C’è poi il trattato Nato che, stando alla giurista, è molto diverso nella sua applicazione rispetto alla carta: a partire dagli anni ’90 la Nato “ha avuto una evoluzione tramite le dottrine strategiche che hanno consentito di allontanarsi da quella che è la lettera del trattato. Si è considerata la Nato non più come una alleanza difensiva, ma come un sistema di “sicurezza cooperativa”. La Nato ha cambiato volto negli ultimi decenni con le cosiddette non article 5 operations. L’articolo 5 è quello che dà l’impronta al sistema di autodifesa collettiva per cui lo Stato invaso, minacciato viene assistito dagli alleati. Questo era il meccanismo base dell’alleanza che si ricollegava alla carta Onu, per cui la Nato operava nel rispetto della carta Onu e faceva capo al consiglio di sicurezza delle Nazioni Unite per la soluzione delle crisi. La Nato si è via via discostata da questo sistema con le operazioni al di fuori dell’articolo 5, cioè su stati che non erano membri dell’Alleanza, fuori dai confini Nato, per operazioni non di autodifesa, a fronte di minacce di altro tipo, come quelle terroristiche”.

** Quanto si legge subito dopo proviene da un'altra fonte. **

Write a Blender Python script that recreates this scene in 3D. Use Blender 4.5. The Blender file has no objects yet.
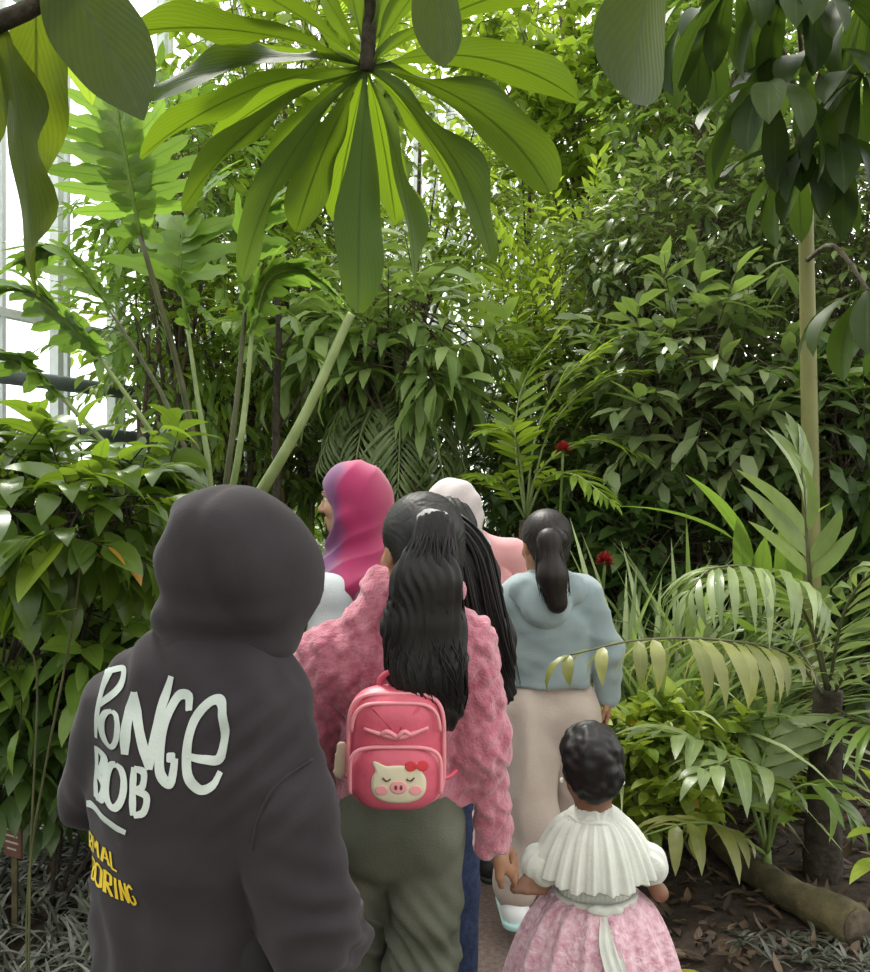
import bpy, math, random
import numpy as np
from mathutils import Vector, Matrix
from mathutils.bvhtree import BVHTree

scene = bpy.context.scene
COL = scene.collection
PI = math.pi
F, CX, CY, CAMZ = 870.0, 435.0, 486.0, 1.55

# ---------------------------------------------------------------- camera, sky, sun, exposure
cam_data = bpy.data.cameras.new('camera')
cam_data.sensor_fit = 'HORIZONTAL'
cam_data.sensor_width = 36.0
cam_data.lens = 36.0
cam_data.clip_start = 0.05
cam = bpy.data.objects.new('camera', cam_data)
cam.location = (0, 0, CAMZ)
cam.rotation_euler = (PI / 2, 0, 0)
COL.objects.link(cam)
scene.camera = cam

world = bpy.data.worlds.new('overcast_sky_dim_rear')
world.use_nodes = True
scene.world = world
wn, wl = world.node_tree.nodes, world.node_tree.links
wn.clear()
wo = wn.new('ShaderNodeOutputWorld')
wb = wn.new('ShaderNodeBackground')
wt = wn.new('ShaderNodeTexCoord')
wsep = wn.new('ShaderNodeSeparateXYZ')
wr = wn.new('ShaderNodeValToRGB')
wl.new(wt.outputs['Generated'], wsep.inputs[0])
wy = wn.new('ShaderNodeMapRange')
wy.inputs['From Min'].default_value = -0.7
wy.inputs['From Max'].default_value = 0.6
wl.new(wsep.outputs['Y'], wy.inputs['Value'])
wl.new(wy.outputs[0], wr.inputs[0])
wr.color_ramp.elements[0].position = 0.0
wr.color_ramp.elements[0].color = (0.51, 0.515, 0.475, 1)  # behind the camera: sky dimmed and warmed, standing in for unbuilt greenery
wr.color_ramp.elements[1].position = 1.0
wr.color_ramp.elements[1].color = (1.0, 1.0, 0.98, 1)
wl.new(wr.outputs[0], wb.inputs['Color'])
wb.inputs['Strength'].default_value = 1.7
wl.new(wb.outputs[0], wo.inputs['Surface'])

sun_data = bpy.data.lights.new('sun', 'SUN')
sun_data.energy = 2.6
sun_data.angle = math.radians(14)
sun_data.color = (1.0, 0.97, 0.88)
sun = bpy.data.objects.new('sun', sun_data)
sun.rotation_euler = Vector((0.35, -0.62, -1.0)).to_track_quat('-Z', 'Y').to_euler()
sun.location = (-4, 6, 12)
COL.objects.link(sun)

scene.view_settings.view_transform = 'Standard'
scene.view_settings.look = 'None'
scene.view_settings.exposure = 1.0
scene.view_settings.gamma = 1.0
scene.view_settings.use_curve_mapping = False

# ---------------------------------------------------------------- helpers
def A(*v):
    return np.array(v, dtype=float)

def P(px, py, d):
    """a point of the place at depth d metres ahead"""
    return A((px - CX) / F * d, d, CAMZ - (py - CY) / F * d)

def nrm(v):
    v = np.asarray(v, float)
    return v / np.maximum(np.linalg.norm(v, axis=-1, keepdims=True), 1e-9)

UP = A(0, 0, 1)

def thing(name, label, cat, loc=(0, 0, 0), group=None):
    o = bpy.data.objects.new(name, None)
    o.empty_display_size = 0.1
    o.location = [float(x) for x in loc]
    o['label'] = label
    o['category'] = cat
    if group:
        o['group'] = group
    COL.objects.link(o)
    return o

def tag(o, label, cat, group=None, kind=None):
    o['label'] = label
    o['category'] = cat
    if group:
        o['group'] = group
    if kind:
        o['kind'] = kind
    return o

def root_loc(o):
    v = A(0, 0, 0)
    while o is not None:
        v = v + A(*o.location)
        o = o.parent
    return v

def mk(name, geo, mat, parent=None, smooth=True, loc=None, label=None):
    """link ONE mesh object from a geometry tuple (V, F, lf) in world coordinates"""
    V, Fq, lf = geo
    me = bpy.data.meshes.new(name)
    off = root_loc(parent) if parent is not None else (A(*loc) if loc is not None else A(0, 0, 0))
    V = np.asarray(V, float) - off
    quads = np.asarray([f for f in Fq], dtype=np.int32) if not isinstance(Fq, np.ndarray) else Fq.astype(np.int32)
    tri = quads[:, 2] == quads[:, 3]
    if tri.any():
        order = np.concatenate([np.nonzero(~tri)[0], np.nonzero(tri)[0]])
        quads = quads[order]
        nq = int((~tri).sum())
        loops = np.concatenate([quads[:nq].ravel(), quads[nq:, :3].ravel()])
        counts = np.concatenate([np.full(nq, 4), np.full(len(quads) - nq, 3)])
    else:
        loops = quads.ravel()
        counts = np.full(len(quads), 4)
    starts = np.concatenate([[0], np.cumsum(counts)[:-1]])
    me.vertices.add(len(V))
    me.vertices.foreach_set('co', V.astype(np.float32).ravel())
    me.loops.add(len(loops))
    me.loops.foreach_set('vertex_index', loops.astype(np.int32))
    me.polygons.add(len(counts))
    me.polygons.foreach_set('loop_start', starts.astype(np.int32))
    me.polygons.foreach_set('use_smooth', np.full(len(counts), bool(smooth)))
    if lf is not None:
        at = me.attributes.new('lf', 'FLOAT_VECTOR', 'POINT')
        at.data.foreach_set('vector', np.asarray(lf, np.float32).ravel())
    me.update(calc_edges=True)
    me.validate()
    if mat is not None:
        me.materials.append(mat)
    o = bpy.data.objects.new(name, me)
    COL.objects.link(o)
    if parent is not None:
        o.parent = parent
    elif loc is not None:
        o.location = [float(x) for x in loc]
    if label:
        o['label'] = label
    return o

def join(*gs):
    Vs, Fs, Ls, n = [], [], [], 0
    for g in gs:
        V, Fq, lf = g
        if len(V) == 0:
            continue
        Vs.append(V)
        Fs.append(np.asarray(Fq) + n)
        Ls.append(lf if lf is not None else np.zeros((len(V), 3)))
        n += len(V)
    return np.concatenate(Vs), np.concatenate(Fs), np.concatenate(Ls)

def profile(kind, t):
    if kind == 'ovate':
        w = np.sin(PI * np.clip(t, 0, 1) ** 0.72) ** 0.85
    elif kind == 'lance':
        w = np.sin(PI * t ** 0.85) ** 1.05
    elif kind == 'obov':
        w = np.sin(PI * t ** 1.7) ** 0.8 * 0.96 + 0.05 * (1 - t)
    elif kind == 'oblance':
        w = 0.10 + 0.90 * np.sin(PI * np.clip(t * 0.99, 0, 1) ** 1.9) ** 0.75
        w = np.where(t > 0.985, w * 0.45, w)
    elif kind == 'strap':
        w = (0.75 + 0.25 * np.sin(PI * t)) * (1 - t ** 3.5) + 0.02
    elif kind == 'blade':
        w = np.minimum(1, 0.25 + 3 * t) * (1 - t ** 2.2) ** 0.8 + 0.01
    elif kind == 'lobed':
        w = np.minimum(1, 0.75 + t) * (1 - t ** 2.5) ** 0.7 * (1 + 0.25 * np.sin(t * 17))
    else:
        w = np.ones_like(t)
    return np.maximum(w, 0.015)

def leaves(base, d, L, W, droop=0.6, fold=0.25, prof='ovate', nt=4, nw=2, wave=0.0, roll=0.0, up=None,
           tint=None, rng=None, wfreq=9.0, lob=0.0, twist=0.0):
    """N leaf blades at once: base (N,3), direction (N,3); droop bends them towards the ground"""
    base = np.atleast_2d(np.asarray(base, float))
    N = len(base)
    d = nrm(np.broadcast_to(np.asarray(d, float), (N, 3)))
    f = lambda x: np.broadcast_to(np.asarray(x, float), (N,))
    L, W, droop, fold, wave, roll = f(L), f(W), f(droop), f(fold), f(wave), f(roll)
    rng = rng or np.random.default_rng(N)
    if up is None:
        up = np.broadcast_to(UP, (N, 3)) + rng.normal(0, 0.02, (N, 3))
    else:
        up = np.broadcast_to(np.asarray(up, float), (N, 3))
    side = nrm(np.cross(d, up))
    n = np.cross(side, d)
    t = np.linspace(0, 1, nt + 1)
    rl = roll[:, None] + f(twist)[:, None] * t
    w = np.linspace(-1, 1, nw + 1)
    th = np.where(np.abs(droop) < 1e-3, 1e-3, droop)
    s = (L / th)[:, None] * np.sin(th[:, None] * t)
    z = (L / th)[:, None] * (1 - np.cos(th[:, None] * t))
    c = base[:, None, :] + d[:, None, :] * s[..., None] - n[:, None, :] * z[..., None]
    tang = d[:, None, :] * np.cos(th[:, None] * t)[..., None] - n[:, None, :] * np.sin(th[:, None] * t)[..., None]
    nloc = n[:, None, :] * np.cos(th[:, None] * t)[..., None] + d[:, None, :] * np.sin(th[:, None] * t)[..., None]
    side2 = side[:, None, :] * np.cos(rl)[..., None] + nloc * np.sin(rl)[..., None]
    nl = np.cross(side2, tang)
    pw = profile(prof, t)
    half = (W / 2)[:, None] * pw
    ph = rng.uniform(0, 6.28, N)
    wav = wave[:, None] * W[:, None] * np.sin(t * wfreq + ph[:, None])
    half3 = half[..., None] * (1 + lob * np.sin(t[None, :, None] * 13 + ph[:, None, None] * 1.7 + np.sign(w) * 1.3) * np.clip(t * 2, 0, 1)[None, :, None])
    lat = half3 * w * np.cos(fold)[:, None, None]
    hei = half3 * np.abs(w) * np.sin(fold)[:, None, None] + wav[..., None] * np.abs(w) ** 2 * np.sign(w + 1e-9) ** 2 * (1 + 0.6 * w)
    V = c[:, :, None, :] + side2[:, :, None, :] * lat[..., None] + nl[:, :, None, :] * hei[..., None]
    K = (nt + 1) * (nw + 1)
    V = V.reshape(-1, 3)
    idx = np.arange(K).reshape(nt + 1, nw + 1)
    q = np.stack([idx[:-1, :-1], idx[:-1, 1:], idx[1:, 1:], idx[1:, :-1]], -1).reshape(-1, 4)
    Fq = (np.arange(N)[:, None, None] * K + q[None]).reshape(-1, 4)
    if tint is None:
        tint = rng.uniform(0, 1, N)
    tint = f(tint)
    lf = np.empty((N, nt + 1, nw + 1, 3))
    lf[..., 0] = (w * 0.5 + 0.5)[None, None, :]
    lf[..., 1] = t[None, :, None]
    lf[..., 2] = tint[:, None, None]
    return V, Fq, lf.reshape(-1, 3)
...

Secondo la giurista si è perso lo spirito di una collaborazione per la sola difesa: “Si è passati dall’idea che la pace fosse lo strumento per la tutela dei diritti delle persone alla considerazione della guerra come giusta a tutela dei diritti delle persone. C’è stato un ribaltamento, si è fatto passare un concetto di guerra giusta, una costruzione dell’idea della guerra contro il male per difendere i diritti delle popolazioni. È questa trasformazione, una vera e propria torsione che rende difficile la lettura di questa vicenda dell’Ucraina. La guerra, per la Costituzione, è sempre sbagliata. La guerra non è il mezzo di soluzione delle controversie, tutte le carte dicono che è il diritto lo strumento. Ci troviamo di fronte all’abbandono del paradigma del secondo dopo guerra cioè dell’utilità del diritto come strumento di soluzione delle controversie internazionali. Per questo, come costituzionalista, ritengo che arrendersi a continuare sulla via dell’invio delle armi, prima di aver tentato ogni percorribile ipotesi di soluzione diplomatica, significhi sostanzialmente discostarsi dalla direzione e dai valori indicati nel testo della nostra Costituzione”.